#### Short task
Every line from the top of the records through the line containing "M['leaf_far'] = leaf('distant_foliage', (0.10, 0.12, 0.09), 0.3)" should be retyped exactly; the pictures should not.
──────── Given entries
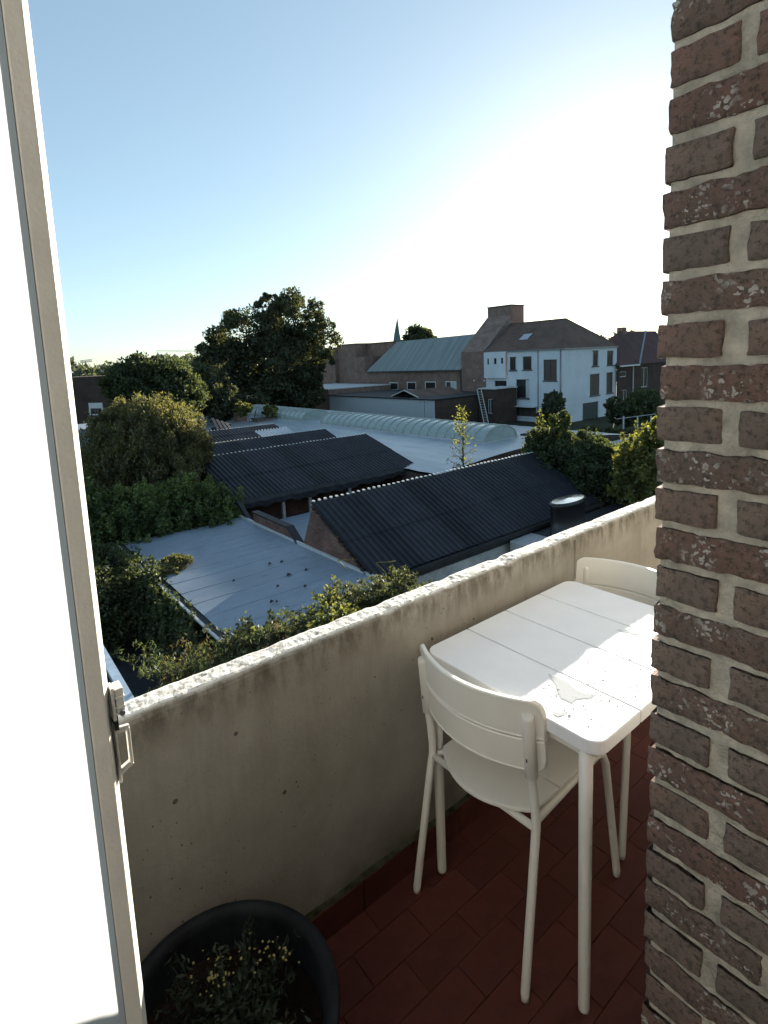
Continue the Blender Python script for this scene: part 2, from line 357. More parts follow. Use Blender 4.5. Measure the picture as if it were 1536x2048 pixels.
M['leaf_hedge'] = leaf('hedge_leaf', (0.095, 0.145, 0.062), 0.5, yellow=(0.13, 0.175, 0.07))
M['leaf_bright'] = leaf('fresh_leaf', (0.11, 0.14, 0.055), 0.5, yellow=(0.16, 0.17, 0.06))
M['leaf_dry'] = leaf('dry_seed_heads', (0.16, 0.13, 0.08), 0.3)
M['leaf_pot'] = leaf('pot_plant_leaf', (0.040, 0.055, 0.034), 0.2)
M['leaf_far'] = leaf('distant_foliage', (0.10, 0.12, 0.09), 0.3)

# ------------------------------------------------------------------ foliage
def leaf_mesh(name, centres, size, mat, parent, normals=None, aspect=0.55, upright=0.0, jitter=0.9, kind=None, label=None):
    n = len(centres); C = np.asarray(centres, float)
    a = rng.normal(size=(n, 3)); a[:, 2] = a[:, 2]*(1-upright) + upright*2.2
    a /= np.linalg.norm(a, axis=1)[:, None]
    b = rng.normal(size=(n, 3))
    if normals is not None: b = b*jitter + normals
    b = np.cross(a, b); b /= (np.linalg.norm(b, axis=1)[:, None]+1e-9)
    s = size*(0.6+0.8*rng.random((n, 1)))
    off = origin(parent) if parent is not None else Vector((0, 0, 0)); C = C-np.array(off)
    mid = 0.15*np.cross(a, b)*s
    V = np.empty((n, 4, 3)); V[:, 0] = C-a*s*0.5; V[:, 1] = C+b*s*aspect*0.5+mid; V[:, 2] = C+a*s*0.5; V[:, 3] = C-b*s*aspect*0.5+mid
    me = bpy.data.meshes.new(name); me.vertices.add(n*4); me.vertices.foreach_set('co', V.reshape(-1))
    me.loops.add(n*4); me.loops.foreach_set('vertex_index', np.arange(n*4, dtype=np.int32))
    me.polygons.add(n); me.polygons.foreach_set('loop_start', np.arange(0, n*4, 4, dtype=np.int32)); me.polygons.foreach_set('loop_total', np.full(n, 4, dtype=np.int32))
    me.materials.append(mat); me.update(calc_edges=True)
    o = link(bpy.data.objects.new(name, me)); o.parent = parent
    return tag(o, label, None, None, kind)
def blob_points(blobs, n, clump=0.16, clumps=60, zc=1.0, fill=0.25, stretch_z=1.0):
    """leaf positions: every blob is an ellipsoid covered in smaller clumps"""
    vol = np.array([(b[3]*b[4]*b[5])**(2/3) for b in blobs]); share = vol/vol.sum(); P = []; N = []
    for b, sh in zip(blobs, share):
        c = np.array(b[:3]); r = np.array(b[3:6]); k = max(6, int(clumps*sh*len(blobs)/1.0)); m = int(n*sh)
        u = rng.normal(size=(k, 3)); u /= np.linalg.norm(u, axis=1)[:, None]
        rad = 0.72+0.30*rng.random((k, 1)); cc = u*rad
        cr = clump*(0.6+0.9*rng.random(k))
        idx = rng.integers(0, k, int(m*(1-fill)))
        g = rng.normal(size=(len(idx), 3)); g /= np.linalg.norm(g, axis=1)[:, None]; g[:, 2] *= stretch_z
        p = cc[idx]+g*(cr[idx][:, None])*(0.5+0.6*rng.random((len(idx), 1)))
        P.append(c+p*r); N.append(g)
        q = rng.normal(size=(m-len(idx), 3)); q /= np.linalg.norm(q, axis=1)[:, None]
        P.append(c+q*(0.35+0.5*rng.random((len(q), 1)))*r); N.append(q)
    return np.concatenate(P), np.concatenate(N)
def tree(name, base, blobs, n, size, mat, label, cat='tree', group=None, trunk=0.3, limbs=7, **kw):
    t = thing(name, base, label, cat, group)
    lo = {k: kw.pop(k) for k in ('clump', 'clumps', 'fill', 'stretch_z') if k in kw}
    P, N = blob_points(blobs, n, **lo)
    leaf_mesh('crown' if cat == 'tree' else 'foliage', P, size, mat, t, N, **kw)
    mb = MB(); top = np.mean([b[:3] for b in blobs], axis=0); base = np.array(base, float)
    mb.tube([base, base*0.55+top*0.45+[trunk*.3, 0, 0], top], [trunk, trunk*0.7, trunk*0.35], 8)
    for i in range(limbs):
        b = blobs[i % len(blobs)]; e = np.array(b[:3])+np.array(b[3:6])*rng.uniform(-.7, .7, 3)
        s = base*0.4+top*0.6; mb.tube([s, (s+e)/2+rng.uniform(-.2, .2, 3)*trunk*3, e], [trunk*0.45, trunk*0.28, trunk*0.08], 6)
    mb.build('trunk' if cat == 'tree' else 'stem', M['bark'], t, smooth=True)
    return t

# ------------------------------------------------------------------ ground
g = MB(); g.grid([[(x, y, G) for x in (-1500, -200, 60, 300, 3000)] for y in (-1500, -200, 60, 300, 3000)])
tag(g.build('ground', M['ground']), kind='structure')
y_ = MB(); y_.grid([[(x, y, G+0.02) for x in (-6, 9.8)] for y in (1.6, 22)])
tag(y_.build('courtyard', M['yard']), kind='structure')

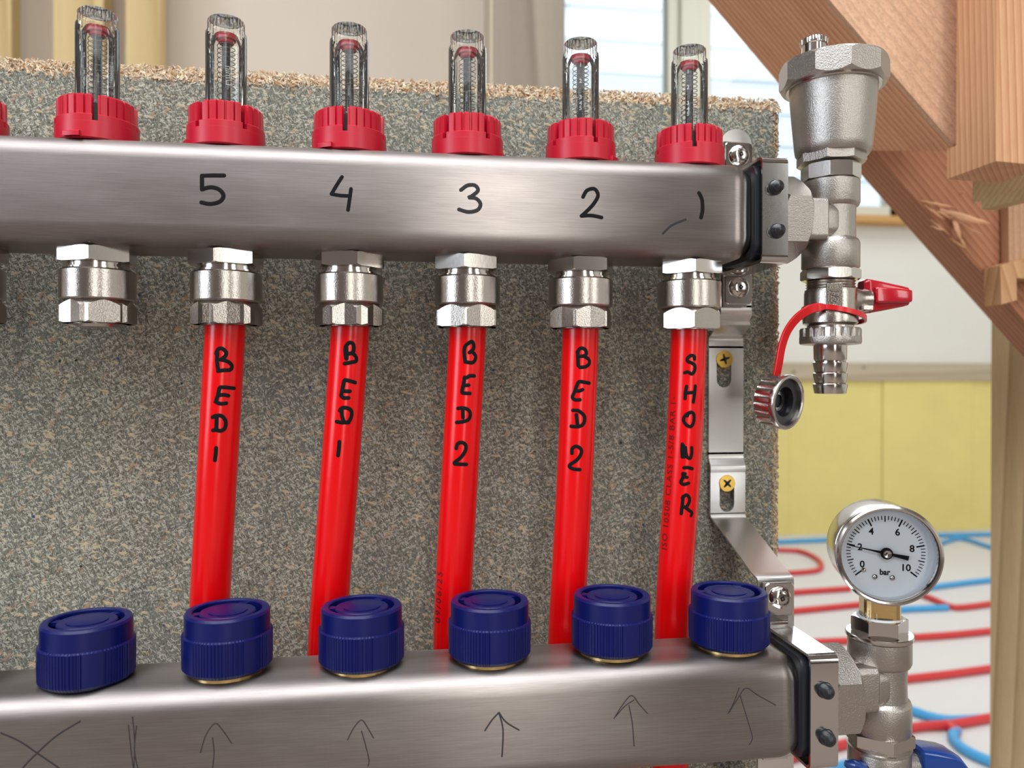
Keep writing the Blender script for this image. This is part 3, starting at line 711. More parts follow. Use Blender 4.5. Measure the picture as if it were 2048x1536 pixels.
def pipe_surf(i):
    def f(x, y):
        Y = -7.
        for _ in range(14):
            p = onY(x, y, Y); a = axis_at(i, p.z); dx = max(-7.9, min(7.9, p.x-a.x)); Y = a.y-math.sqrt(PRR*PRR-dx*dx)
        p = onY(x, y, Y); a = axis_at(i, p.z); n_ = Vector((p.x-a.x, p.y-a.y, 0)).normalized()
        return p, n_
    return f
def pz(ox, oy, s_, pts): return [(ox+x/s_, oy+y/s_) for x, y in pts]
k1 = 5.69
W = {}
W[4] = [pz(390, 670, k1, l) for l in ([(255, 205), (250, 300), (265, 405)], [(240, 210), (265, 160), (310, 155), (355, 200), (340, 245), (290, 280)], [(290, 280), (370, 300), (420, 350), (400, 395), (330, 400), (262, 410)],
      [(445, 605), (350, 595), (285, 595)], [(275, 610), (262, 680), (235, 760)], [(270, 685), (330, 680), (380, 690)], [(235, 760), (290, 782), (355, 775)],
      [(200, 935), (240, 918), (300, 920), (340, 960), (350, 1010), (335, 1065), (290, 1090), (240, 1080), (205, 1085)], [(247, 930), (243, 1075)], [(240, 1285), (236, 1350), (226, 1425)])]
W[3] = [pz(640, 670, k1, l) for l in ([(300, 270), (290, 210), (290, 140), (330, 90), (375, 100), (385, 160), (370, 200), (320, 215)], [(370, 205), (410, 250), (410, 295), (360, 310), (280, 325)], [(300, 150), (305, 265)],
      [(400, 540), (350, 525), (285, 510)], [(275, 520), (258, 600), (240, 690)], [(260, 635), (300, 640), (340, 640)], [(240, 690), (270, 715), (325, 715)],
      [(225, 860), (250, 830), (310, 830), (355, 860), (360, 910), (345, 960), (320, 990)], [(190, 985), (240, 995), (325, 995)], [(245, 850), (250, 920), (270, 985)], [(220, 1215), (215, 1290), (205, 1370)])]
W[2] = [pz(880, 670, k1, l) for l in ([(285, 290), (275, 200), (285, 130), (330, 90), (365, 75), (385, 120), (375, 165), (335, 200)], [(370, 190), (405, 240), (395, 290), (360, 315), (285, 305)],
      [(390, 465), (340, 465), (305, 485)], [(280, 480), (268, 560), (250, 640), (265, 660), (340, 665)], [(270, 575), (325, 570)],
      [(205, 835), (260, 830), (320, 850), (345, 900), (325, 960), (265, 985), (190, 995)], [(258, 840), (262, 940)], [(185, 1290), (200, 1240), (245, 1222), (290, 1250), (290, 1310), (240, 1390), (160, 1460), (230, 1470), (300, 1472)])]
W[1] = [pz(1100, 680, k1, l) for l in ([(315, 130), (320, 290)], [(310, 140), (345, 95), (395, 105), (415, 150), (390, 180), (340, 185)], [(390, 185), (440, 220), (445, 270), (400, 305), (340, 310)],
      [(445, 490), (390, 480), (330, 475), (305, 520), (275, 600), (255, 650), (285, 680), (340, 680)], [(290, 575), (330, 580), (370, 565)],
      [(260, 800), (320, 805), (380, 850), (395, 900), (375, 960), (320, 985), (240, 982)], [(300, 850), (312, 960)], [(250, 1290), (255, 1235), (300, 1210), (350, 1240), (355, 1290), (310, 1360), (220, 1430), (260, 1465), (340, 1475)])]
W[0] = [pz(1310, 640, 6.4, l) for l in ([(505, 500), (500, 465), (460, 455), (415, 490), (420, 530), (470, 550), (510, 585), (505, 650), (470, 690), (420, 665), (380, 675)],
      [(405, 850), (390, 920), (385, 1005)], [(515, 845), (505, 950), (490, 1050)], [(390, 935), (450, 930), (505, 925)],
      [(440, 1190), (400, 1210), (365, 1270), (390, 1330), (450, 1365), (490, 1320), (500, 1230), (480, 1185), (430, 1190), (415, 1225)])] + \
      [pz(1310, 860, 6.4, l) for l in ([(350, 180), (345, 260), (350, 345)], [(365, 200), (370, 270), (372, 345)], [(390, 225), (395, 290), (410, 345), (450, 360), (470, 300), (470, 225)],
      [(370, 483), (420, 480), (475, 495)], [(360, 555), (355, 610), (330, 670), (370, 695), (430, 680)], [(355, 565), (385, 560)], [(360, 600), (410, 605)],
      [(360, 850), (350, 950), (335, 1070)], [(350, 870), (400, 830), (440, 870), (435, 930), (395, 985), (355, 975)], [(385, 990), (440, 1030), (475, 1060), (460, 1095)])]
names = {0: ('SHOWER', 1.55), 1: ('BED 2', 1.6), 2: ('BED 2', 1.6), 3: ('BED 1', 1.65), 4: ('BED 1', 1.6)}
pl_lab = ['marked SHOWER, rightmost, beside the bracket', 'marked BED 2, next to the SHOWER pipe', 'marked BED 2, printed with a date low on its left side', 'marked BED 1, second from the left and most slanted', 'marked BED 1, leftmost, ending behind a blue cap']
def print_on(i, text, zmid, ang, size, b, space=1.1):
    def f(x, y, z):
        # text runs upward, letter tops to the left
        zz = zmid+x; a = axis_at(i, zz); th = ang-y/PRR
        return (a.x+(PRR+.03+z)*math.cos(th), a.y+(PRR+.03+z)*math.sin(th), zz)
    textmesh(text, size, f, b, space=space, bold=.03, cuts=.3)
for i in range(5):
    t = thing('heating_loop_pipe', 'bright red pipe '+pl_lab[i], 'pipe', tuple(AX[i][0]), 'red loop pipes between the two manifold bars')
    MB().tube(AX[i], PRR, 48).build('pipe', PEX, t)
    o = strokes('handwritten_word', W[i], pipe_surf(i), names[i][1], INK, t, .08); o['label'] = 'black handwritten '+names[i][0]
    if i == 2:
        b = MB(); print_on(i, '09/06/25', -166.5, math.radians(180+36), 4.8, b, 1.32)
        b.build('printed_text', PRINT, t)['label'] = 'printed 09/06/25'
    if i == 0:
        b = MB(); print_on(i, 'ISO 10508 CLASS 1-5/8 BAR 1-', -115, math.radians(180+25), 4.6, b, 1.15)
        b.build('printed_text', PRINT, t)['label'] = 'printed line of small lettering along the left side'

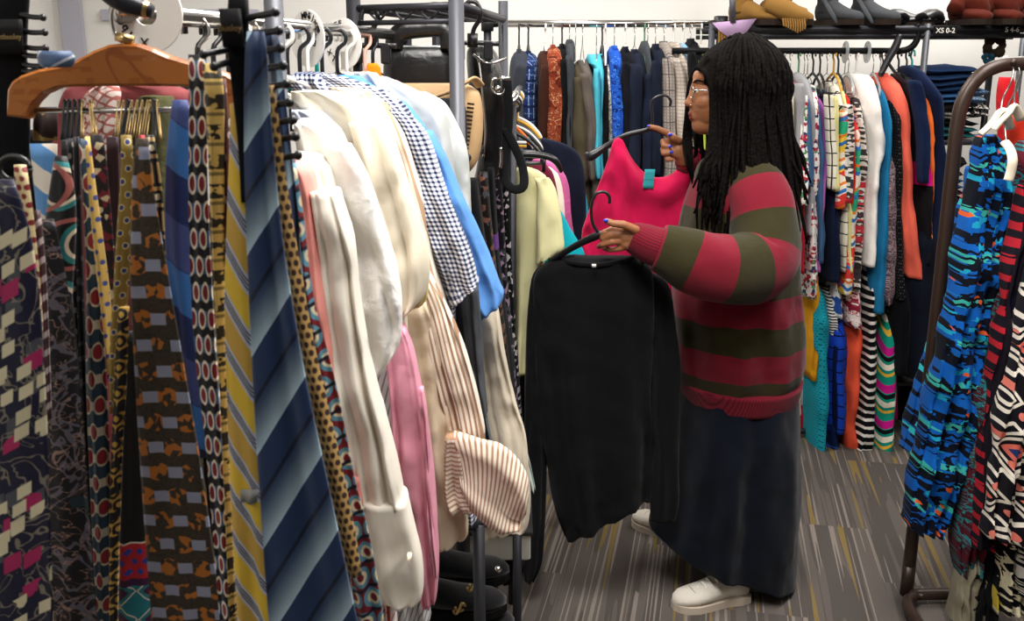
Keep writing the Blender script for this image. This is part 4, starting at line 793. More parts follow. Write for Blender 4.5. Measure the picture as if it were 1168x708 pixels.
────────────────
#### Solution to this task
Continue the Blender Python script for this scene: part 2, from line 357. More parts follow. Use Blender 4.5. Measure the picture as if it were 1536x2048 pixels.
M['leaf_hedge'] = leaf('hedge_leaf', (0.095, 0.145, 0.062), 0.5, yellow=(0.13, 0.175, 0.07))
M['leaf_bright'] = leaf('fresh_leaf', (0.11, 0.14, 0.055), 0.5, yellow=(0.16, 0.17, 0.06))
M['leaf_dry'] = leaf('dry_seed_heads', (0.16, 0.13, 0.08), 0.3)
M['leaf_pot'] = leaf('pot_plant_leaf', (0.040, 0.055, 0.034), 0.2)
M['leaf_far'] = leaf('distant_foliage', (0.10, 0.12, 0.09), 0.3)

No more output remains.